Il avait à l’époque été combattu par référendum par divers comités et partis de gauche, qui critiquaient l’aspect temporaire de l’autorisation. Après son acceptation par plus de 70% du corps électoral, il n’a jamais été utilisé.

Concrètement, il s’agit d’une protection accordée à des groupes de personnes lorsque l’on estime que le « danger général grave » sera de courte durée. En outre, cette protection peu bureaucratique n’étant pas destinée à des réfugiés, les personnes qui en bénéficient ne rentrent en principe pas dans le processus d’asile.

Parler d’un « statut de protection spécial » pour les « réfugiés ukrainiens » est donc imprécis si ce n’est incorrect – il faudrait préférer l’expression « déplacés de guerre », afin d’éviter la confusion avec les requérants qui obtiennent l’asile dans l’optique d’une installation durable.

Les enjeux sont cruciaux

Nous l’avons vu, le statut de protection S est une nouveauté. Nous ne connaissons donc pas encore précisément sa portée pratique, qui ne manquera pas d’être discutée durant les prochains mois. Il y a fort à parier que les décisions qui seront prises ces prochains jours feront école dans le futur. Quelques points peuvent d’ores et déjà être relevés.

L’une des caractéristiques notables du permis S est la possibilité de procéder au regroupement familial sans délai – à l’instar des réfugiés qui bénéficient de l’asile – alors que les requérants déboutés mais admis à titre provisoire (permis F) doivent attendre trois ans pour cela. La raison est que la protection spéciale est accordée à titre temporaire pour un danger général : il est donc vraisemblable que les proches des bénéficiaires courent le même danger général.

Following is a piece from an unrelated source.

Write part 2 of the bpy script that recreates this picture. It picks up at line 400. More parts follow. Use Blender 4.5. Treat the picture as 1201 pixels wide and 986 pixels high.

Quant à la question de la durée, elle est cruciale. Au vu de la procédure simplifiée conduisant à l’octroi du statut spécial, il semble qu’un retour au pays doive être privilégié dès que possible. Toute autre décision pourrait être comprise comme une discrimination à l’égard des personnes fuyant d’autres conflits et devant passer par de longues procédures administratives avant d’obtenir – ou pas – une protection.

Mesures en Ukraine et dans les pays voisins

Elément intéressant qu’il faudra suivre : la situation actuelle conduira à la première application de l’article 67 de la loi sur l’asile, qui prévoit que la protection provisoire accordée en Suisse doit être autant que possible accompagnée d’une assistance dans l’Etat d’origine et les pays voisins. L’objectif est de « créer les conditions propices au départ sans danger des personnes à protéger ».

Il s’agit d’éviter à tout prix une fuite durable d’une génération entière, synonyme de paupérisation à long terme du pays et d’incapacité à reconstruire ses infrastructures, ses institutions et son économie.

Se retrouvant une fois encore face à une situation de crise, la Suisse devra démontrer sa capacité à réagir. Outre la problématique de la mise en danger de ses bons offices par l’abandon de la neutralité, nous devrons affronter une question humanitaire tout sauf intuitive, lors de laquelle la Susse sera appelée à montrer son humanité sans céder à une naïveté contreproductive.

Au vu des discussions pointues et essentielles qui attendent les organes de la Confédération et le peuple souverain, une dénomination précise des éléments semble essentielle. Il sera notamment important que les relais médiatiques fassent l’effort de différencier l’admission provisoire et la protection provisoire, les réfugiés et les déplacés de guerre ou encore le regroupement familial fondé sur le statut S et sur d’autre causes.